The people did indeed vote to leave. However, the politicians were simply not expecting that and hadn't made any contingency plans for that event! Hence resignations, votes for leadership, back stabbing, votes of no confidence, protests and pandemonium at Westminster. Not to mention the business and legal professions now nit picking over the who, what, why, when and how surrounding Article 50. The people voted leave. The (current) PM stated clearly the decision to leave stands. It will all unfold as soon as practicable once the legal/financial/business/political bods have sorted themselves out, put their nit combs away, wiped the grease off their palms and finished stabbing patting each other's backs. Chin Chin! (Please note that is English wine, grown in our very own vineyards in the Garden of England )
Doesn't have to be. I have a sneaking suspicion that after a period of European dummy spitting, the French,Italian,Portuguese and Spanish will realise that actually Britain is a nation of borderline alcoholics who really enjoy their wine and buy a lot of it.
That's a good point now that we are coming out of the EU does that mean we can go back £dp yards feet and inches and lbs and Oz not to mention getting rid of Litres on the car fuel and going back to good old Gallons
I hope not. I don't think we can blame the eu for us going metric. OK. I know they imposed it on us, but only because it was sensible to have a common system used all over the world, that is simple to work with.
I liked Pounds, shillings and pence, there's nothing complicated about it (fully expecting shiney et al to extol the virtues of farthings and groats ) I don't think the rest of the world is metric yet, the yanks still use imperial, but their imperial is different to ours (e.g. US Gallon /= UK Gallon). I bet Cameron is happy that Welsh Football and Andy Murray at Wimbledon are distracting people from Brexit. The Olympics will be coming up soon so maybe he can keep hiding till Teresa May takes over.
This reminds me of something completely unrelated. My grandad had a saying. If you'd had too much to drink and ended up with a hangover, he'd say 'did you have one over the eight last night?

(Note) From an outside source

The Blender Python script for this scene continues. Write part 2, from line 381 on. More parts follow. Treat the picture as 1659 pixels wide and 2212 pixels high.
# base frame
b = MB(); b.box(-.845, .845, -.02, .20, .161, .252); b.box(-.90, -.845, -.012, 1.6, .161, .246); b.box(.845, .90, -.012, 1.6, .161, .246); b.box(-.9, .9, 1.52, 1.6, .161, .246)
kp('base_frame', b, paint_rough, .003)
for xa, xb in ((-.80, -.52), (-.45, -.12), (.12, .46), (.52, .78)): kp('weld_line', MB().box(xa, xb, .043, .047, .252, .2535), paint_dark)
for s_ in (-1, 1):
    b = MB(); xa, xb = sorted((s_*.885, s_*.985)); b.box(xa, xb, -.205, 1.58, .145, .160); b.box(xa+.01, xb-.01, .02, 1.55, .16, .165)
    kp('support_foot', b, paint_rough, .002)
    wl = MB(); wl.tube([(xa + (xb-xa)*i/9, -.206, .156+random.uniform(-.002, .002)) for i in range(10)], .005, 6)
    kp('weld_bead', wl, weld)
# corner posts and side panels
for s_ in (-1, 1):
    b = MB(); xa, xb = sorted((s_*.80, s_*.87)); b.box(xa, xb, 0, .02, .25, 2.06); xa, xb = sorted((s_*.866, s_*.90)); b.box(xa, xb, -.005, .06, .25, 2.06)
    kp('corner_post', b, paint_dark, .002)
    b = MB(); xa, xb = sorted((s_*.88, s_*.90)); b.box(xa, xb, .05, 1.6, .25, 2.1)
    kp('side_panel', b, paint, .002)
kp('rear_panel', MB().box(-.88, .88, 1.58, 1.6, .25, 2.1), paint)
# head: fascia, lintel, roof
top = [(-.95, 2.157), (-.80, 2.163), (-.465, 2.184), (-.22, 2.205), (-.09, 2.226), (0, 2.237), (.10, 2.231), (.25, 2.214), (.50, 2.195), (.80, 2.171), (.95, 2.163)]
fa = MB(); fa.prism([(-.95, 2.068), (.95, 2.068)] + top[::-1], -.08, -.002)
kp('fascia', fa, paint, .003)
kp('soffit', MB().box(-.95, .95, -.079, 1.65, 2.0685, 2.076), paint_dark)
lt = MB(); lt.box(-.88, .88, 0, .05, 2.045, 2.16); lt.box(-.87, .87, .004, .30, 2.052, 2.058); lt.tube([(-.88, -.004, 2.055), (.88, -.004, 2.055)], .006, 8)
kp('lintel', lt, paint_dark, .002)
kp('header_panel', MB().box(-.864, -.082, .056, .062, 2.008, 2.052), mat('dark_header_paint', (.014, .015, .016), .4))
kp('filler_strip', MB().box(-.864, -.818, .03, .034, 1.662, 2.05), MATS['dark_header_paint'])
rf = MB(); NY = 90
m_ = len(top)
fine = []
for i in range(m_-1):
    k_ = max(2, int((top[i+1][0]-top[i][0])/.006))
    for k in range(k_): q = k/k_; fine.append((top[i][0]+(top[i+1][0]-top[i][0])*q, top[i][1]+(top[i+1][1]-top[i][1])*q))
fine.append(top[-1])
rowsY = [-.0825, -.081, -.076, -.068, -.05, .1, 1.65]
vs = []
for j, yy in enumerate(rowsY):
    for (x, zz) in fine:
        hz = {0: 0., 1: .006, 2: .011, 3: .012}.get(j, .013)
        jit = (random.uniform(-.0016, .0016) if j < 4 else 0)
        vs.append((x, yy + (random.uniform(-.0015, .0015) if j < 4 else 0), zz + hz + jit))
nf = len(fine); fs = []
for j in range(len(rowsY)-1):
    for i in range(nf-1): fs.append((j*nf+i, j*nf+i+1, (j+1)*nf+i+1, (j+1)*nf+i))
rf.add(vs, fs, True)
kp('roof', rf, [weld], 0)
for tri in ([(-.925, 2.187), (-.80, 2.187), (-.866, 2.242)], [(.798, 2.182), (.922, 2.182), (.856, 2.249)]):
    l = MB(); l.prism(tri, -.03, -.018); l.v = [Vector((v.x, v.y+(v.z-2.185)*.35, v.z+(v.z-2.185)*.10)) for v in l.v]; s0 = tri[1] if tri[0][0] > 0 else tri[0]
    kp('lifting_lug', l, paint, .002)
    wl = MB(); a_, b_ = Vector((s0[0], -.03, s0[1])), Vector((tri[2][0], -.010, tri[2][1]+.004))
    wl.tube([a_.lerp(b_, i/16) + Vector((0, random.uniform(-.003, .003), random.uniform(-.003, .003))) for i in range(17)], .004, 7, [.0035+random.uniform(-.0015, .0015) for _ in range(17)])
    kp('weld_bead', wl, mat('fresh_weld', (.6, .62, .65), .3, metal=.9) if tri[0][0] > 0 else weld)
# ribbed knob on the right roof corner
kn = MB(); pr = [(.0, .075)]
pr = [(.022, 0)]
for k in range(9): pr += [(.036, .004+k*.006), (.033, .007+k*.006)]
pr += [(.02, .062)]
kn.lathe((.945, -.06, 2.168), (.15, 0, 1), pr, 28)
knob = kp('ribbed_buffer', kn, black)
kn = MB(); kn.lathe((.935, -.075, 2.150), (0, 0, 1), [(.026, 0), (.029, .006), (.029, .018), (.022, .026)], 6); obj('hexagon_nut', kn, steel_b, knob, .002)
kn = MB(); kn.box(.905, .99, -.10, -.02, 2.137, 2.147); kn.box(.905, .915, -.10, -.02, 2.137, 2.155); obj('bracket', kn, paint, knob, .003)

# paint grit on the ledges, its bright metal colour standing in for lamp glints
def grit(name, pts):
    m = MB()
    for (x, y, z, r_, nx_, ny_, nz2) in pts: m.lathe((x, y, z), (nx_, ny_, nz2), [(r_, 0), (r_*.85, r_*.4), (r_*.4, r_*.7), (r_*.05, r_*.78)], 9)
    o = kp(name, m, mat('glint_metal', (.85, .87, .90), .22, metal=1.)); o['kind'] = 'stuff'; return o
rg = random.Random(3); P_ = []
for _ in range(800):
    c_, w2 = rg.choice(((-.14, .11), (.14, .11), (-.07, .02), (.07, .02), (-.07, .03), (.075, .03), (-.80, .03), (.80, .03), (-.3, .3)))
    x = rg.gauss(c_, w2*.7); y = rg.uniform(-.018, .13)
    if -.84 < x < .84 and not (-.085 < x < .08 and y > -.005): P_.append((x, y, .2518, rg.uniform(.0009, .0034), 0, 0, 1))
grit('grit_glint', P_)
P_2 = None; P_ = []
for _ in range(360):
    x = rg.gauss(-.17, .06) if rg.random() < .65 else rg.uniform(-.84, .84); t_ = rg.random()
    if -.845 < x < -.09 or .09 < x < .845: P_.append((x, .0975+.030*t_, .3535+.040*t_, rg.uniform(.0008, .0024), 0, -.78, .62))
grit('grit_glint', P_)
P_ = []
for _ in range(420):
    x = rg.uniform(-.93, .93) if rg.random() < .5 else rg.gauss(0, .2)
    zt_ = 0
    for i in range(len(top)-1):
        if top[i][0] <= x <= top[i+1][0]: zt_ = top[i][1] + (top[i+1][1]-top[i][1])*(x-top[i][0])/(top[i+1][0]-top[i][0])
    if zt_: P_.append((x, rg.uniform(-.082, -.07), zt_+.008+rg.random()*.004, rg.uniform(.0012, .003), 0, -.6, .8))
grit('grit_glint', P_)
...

@shiney whats the value of the Shineyland Groat against the Euro at the moment in Shineyland,and is the Essex pound holding its own against the Lilliput dollar
Excellent, more work for us ancient programmers who can still count over 10, reminds me of the daft wages paid during the Y2K panic - should be posting this in the positive thread
@wiseowl The Shineyland Groat is well sort after in Foreign Exchange circles The rate of exchange varies considerably depending on the IQ of the buyer. The other day I sold a Groat Mine to a visitor from the other side of the pond for $2,000. He understood that he mustn't let anyone know because we're not supposed to sell them to non-UK citizens. I don't really know about the Essex Pound as it's not accepted in Shineyland.
I remember earning quite a lot from overtime in the lead up to y2k. As with many companies, our managers failed to comprehend the issue. Until about 12 weeks before, when we finally convinced them that the software that was core to the business was making financial calculations based on two digit years. It took a good many hours to immunise our systems. We finished in time though. And I put myself on a register of programmers willing to go at no notice to anywhere in the UK at any time of day or night, for a minimum of 1000 quid per hour, but alas, no call out came my way. But imagine storing money as pounds, shillings and pence. Every read or write to a database would have to do an implicit cast to pence so it would fit in a datatype that the hardware could handle natively. Otherwise you'd be storing more bits per value and doing more processing, therefore needing much more powerful hardware to keep up with modern expectations.
I don't see what decimal currency has got to do with the EU. We went decimal way before we entered the common market as it was then.